É curioso: Maduro fez esse anúncio, de afogadilho, horas depois de Mauricio Macri, o novo presidente da Argentina, ter determinado a revisão de contratações naquilo que define como inchaço da máquina sob o kirchnerismo em especial nos últimos três anos, durante o governo de Cristina Kirchner - Macri estima que 24 mil contratos poderão ser revistos.
Mas, voltando à Venezuela: Maduro alegou que a Lei de Inamovibilidade Laboral, adotada apenas três dias antes de expirar sua prerrogativa de governar por decretos pela Lei Habilitante, é necessária para "proteger trabalhadores" antes que a maioria parlamentar vencedora do pleito de 6 de dezembro implemente legislação supostamente alinhada aos interesses dos empresários.
O novo Legislativo, que terá 112 oposicionistas ocupando o total de 167 assentos, toma posse em 5 de janeiro. Também isso foi motivo de correria.
Diz o decreto de Maduro: "Para a estabilidade do processo social no trabalho, não poderão ser realizadas demissões sem causas justificadas".
Mesmo antes dessa medida, a legislação venezuelana já praticamente tornava inviáveis eventuais demissões. Os empresários criticam a medida por avaliarem que ela provoca a leniência e a baixa produtividade nas empresas privadas.
O anúncio foi feito em rede na TV pública, local usado corriqueiramente e sem medida de tempo pelo presidente. Em meio ao discurso, ele foi ameaçador com a oposição, dizendo para os novos deputados não se atreverem a tocar na tal lei.
CORRERIA PARA ESVAZIAR A OPOSIÇÃO
Maduro tem adotado diversas estratégias para esvaziar o poder dos novos parlamentares. Chegou até a instalar um incrível legislativo paralelo, o chamado Parlamento Comunal, para fazer as vezes dos eleitos.
A cartada mais recente foi a de recorrer ao Judiciário para impedir a posse de oito deputados. Alega irregularidades nos votos - mesmo que o Conselho Nacional Eleitoral (CNE) seja todo ele tomado pelo chavismo. As chances de conseguir são reais, uma vez que a própria corte suprema é tomada pelo chavismo. Ou seja, tudo é tomado pelo chavismo na Venezuela, e a posse do novo Legislativo no próximo dia 5 representa uma ameaçadora ruptura nessa hegemonia. É exatamente isso que Maduro teme e busca evitar.

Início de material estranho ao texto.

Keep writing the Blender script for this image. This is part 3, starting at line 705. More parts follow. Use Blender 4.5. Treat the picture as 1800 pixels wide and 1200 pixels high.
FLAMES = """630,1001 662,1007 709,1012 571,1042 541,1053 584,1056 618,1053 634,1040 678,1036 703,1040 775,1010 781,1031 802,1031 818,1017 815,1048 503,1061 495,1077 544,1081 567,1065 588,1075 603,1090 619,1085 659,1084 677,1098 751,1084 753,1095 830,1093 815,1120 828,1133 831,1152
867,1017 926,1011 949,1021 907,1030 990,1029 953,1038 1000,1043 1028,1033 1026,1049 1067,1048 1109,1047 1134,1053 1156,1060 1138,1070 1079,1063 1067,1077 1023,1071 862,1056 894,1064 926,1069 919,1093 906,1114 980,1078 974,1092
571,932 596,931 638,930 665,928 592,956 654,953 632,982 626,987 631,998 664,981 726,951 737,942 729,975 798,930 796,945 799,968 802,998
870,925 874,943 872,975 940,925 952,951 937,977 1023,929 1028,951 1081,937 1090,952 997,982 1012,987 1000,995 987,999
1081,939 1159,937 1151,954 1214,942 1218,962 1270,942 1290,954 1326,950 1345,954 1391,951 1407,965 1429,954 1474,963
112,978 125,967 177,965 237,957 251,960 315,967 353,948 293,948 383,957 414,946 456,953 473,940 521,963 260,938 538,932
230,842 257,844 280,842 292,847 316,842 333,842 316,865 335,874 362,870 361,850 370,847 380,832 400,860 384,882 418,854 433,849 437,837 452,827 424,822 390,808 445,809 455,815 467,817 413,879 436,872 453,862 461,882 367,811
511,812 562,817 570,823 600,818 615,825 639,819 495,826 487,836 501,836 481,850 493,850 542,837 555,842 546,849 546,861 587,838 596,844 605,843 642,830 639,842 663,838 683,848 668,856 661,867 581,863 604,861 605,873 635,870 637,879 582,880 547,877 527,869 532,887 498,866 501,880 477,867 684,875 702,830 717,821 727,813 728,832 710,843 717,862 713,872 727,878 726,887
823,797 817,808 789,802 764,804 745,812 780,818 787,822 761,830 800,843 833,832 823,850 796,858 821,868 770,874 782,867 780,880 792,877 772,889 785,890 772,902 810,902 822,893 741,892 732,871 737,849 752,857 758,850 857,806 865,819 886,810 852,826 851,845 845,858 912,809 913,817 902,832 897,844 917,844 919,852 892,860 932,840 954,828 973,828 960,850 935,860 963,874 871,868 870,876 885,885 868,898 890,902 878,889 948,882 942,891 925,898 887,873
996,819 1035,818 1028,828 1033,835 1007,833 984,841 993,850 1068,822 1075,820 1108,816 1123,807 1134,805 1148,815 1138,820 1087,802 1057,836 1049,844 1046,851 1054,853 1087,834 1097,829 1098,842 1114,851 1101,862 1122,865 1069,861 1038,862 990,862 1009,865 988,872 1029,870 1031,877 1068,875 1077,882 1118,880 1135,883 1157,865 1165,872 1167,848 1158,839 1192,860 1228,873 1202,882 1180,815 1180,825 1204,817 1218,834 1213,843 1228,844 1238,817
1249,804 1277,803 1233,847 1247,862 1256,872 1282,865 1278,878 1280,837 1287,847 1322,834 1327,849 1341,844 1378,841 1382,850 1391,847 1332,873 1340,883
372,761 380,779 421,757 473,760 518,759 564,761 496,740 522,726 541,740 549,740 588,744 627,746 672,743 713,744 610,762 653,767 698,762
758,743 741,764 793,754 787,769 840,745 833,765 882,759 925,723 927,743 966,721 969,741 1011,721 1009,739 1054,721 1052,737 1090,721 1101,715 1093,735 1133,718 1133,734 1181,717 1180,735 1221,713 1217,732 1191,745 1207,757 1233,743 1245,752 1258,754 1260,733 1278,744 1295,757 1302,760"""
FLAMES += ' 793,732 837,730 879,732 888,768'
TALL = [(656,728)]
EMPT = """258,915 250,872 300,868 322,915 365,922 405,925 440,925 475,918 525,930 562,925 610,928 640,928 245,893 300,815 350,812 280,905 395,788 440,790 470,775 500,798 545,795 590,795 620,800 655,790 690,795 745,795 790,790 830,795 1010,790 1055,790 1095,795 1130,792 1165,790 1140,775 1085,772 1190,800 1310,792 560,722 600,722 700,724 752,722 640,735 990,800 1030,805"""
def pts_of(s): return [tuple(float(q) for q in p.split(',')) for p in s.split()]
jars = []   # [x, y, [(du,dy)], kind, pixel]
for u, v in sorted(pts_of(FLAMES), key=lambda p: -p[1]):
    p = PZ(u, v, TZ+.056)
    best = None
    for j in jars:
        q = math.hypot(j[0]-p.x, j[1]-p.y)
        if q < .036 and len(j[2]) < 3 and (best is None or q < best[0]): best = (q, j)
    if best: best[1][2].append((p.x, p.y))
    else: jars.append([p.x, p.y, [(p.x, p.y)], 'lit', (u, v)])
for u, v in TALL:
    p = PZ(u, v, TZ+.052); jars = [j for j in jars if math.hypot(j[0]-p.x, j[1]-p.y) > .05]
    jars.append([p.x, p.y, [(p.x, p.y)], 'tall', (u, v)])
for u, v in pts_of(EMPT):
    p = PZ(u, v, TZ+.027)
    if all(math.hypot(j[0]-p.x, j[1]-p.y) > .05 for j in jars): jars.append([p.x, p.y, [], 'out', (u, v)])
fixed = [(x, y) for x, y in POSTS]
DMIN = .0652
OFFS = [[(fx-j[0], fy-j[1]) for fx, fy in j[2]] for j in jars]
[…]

Sem a "supermaioria" dos 112 assentos (2/3) no parlamento unicameral, a oposição fica impossibilitada de emendar a Constituição, aprovar Constituinte ou destituir altos funcionários. Claro, é tudo o que Maduro não quer!
É uma forma de diminuir o impacto de uma derrota acachapante. Uma maioria de 104 deputados ainda dá direito à oposição de aprovar uma lei de anistia para os presos políticos e organizar referendos consultivos, o que poderia amparar politicamente a convocação de um referendo revogatório contra Maduro a partir de abril, quando se encerra a primeira metade do mandato de seis anos.
A oposição reage indignada. Acusa haver um "golpe de Estado judicial".
Pelo Twitter, o secretário-geral da Mesa de Unidade Partidária (MUD), Jesus Torrealba, diz: "O bandidismo eleitoral ataca de novo: a cúpula derrotada introduziu recursos contra a vontade do povo expressada em 6 de dezembro".
Também a toque de caixa, Maduro aprovou a substituição de 13 dos 32 magistrados do Supremo Tribunal de Justiça (TSJ), órgão que poderá ter a palavra final nos embates entre Legisltaivo e Executivo. Os 13 escolhidos substituem antecessores que se aposentaram sem motivação clara em outubro, mais de um ano antes do prazo - caso deixassem para a data prevista no calendário, seriam substituídos sob um parlamento oposicionista.
Outra medida adotada pelo governo chavista: acelerou o máximo que pôde a aprovação de leis e orçamentos para beneficiar políticos governistas.
Enfim, trava-se uma guerra com base em suposta institucionalidade.
APELO INTERNACIONAL
Sentindo-se acuada dentro do país, a oposição venezuelana resolveu denunciar as medidas de Maduro à ONU, à União Europeia, à OEA, ao Mercosul e à Unasul, reclamando do "golpe de Estado judicial" ao impugnar no Tribunal Supremo de Justiça (TSJ) a eleição dos oito deputados opositores.
"O país, a região e o mundo estão diante de uma tentativa de golpe de Estado judicial contra a decisão do povo venezuelano expressa nas mesas de votação", disse a mensagem assinada por Jesús Torrealba.
A carta dos opositores dirige-se a Ban Ki-moon, secretário-geral da ONU; Federica Mogherini, Alta Representante da União Europeia para Assuntos Exteriores; Luis Almagro, secretário-geral da OEA; ao presidente paraguaio Horacio Cartes, que está na presidência pro témpore do Mercosul; e ao ex-presidente colombiano Ernesto Samper, atual secretário da Unasul.
A oposição venezuelana lhes pede que sejam ativados "mecanismos que estejam a seu alcance para conseguir que a democrática e pacífica vontade de mudança do povo venezuelano seja respeitada".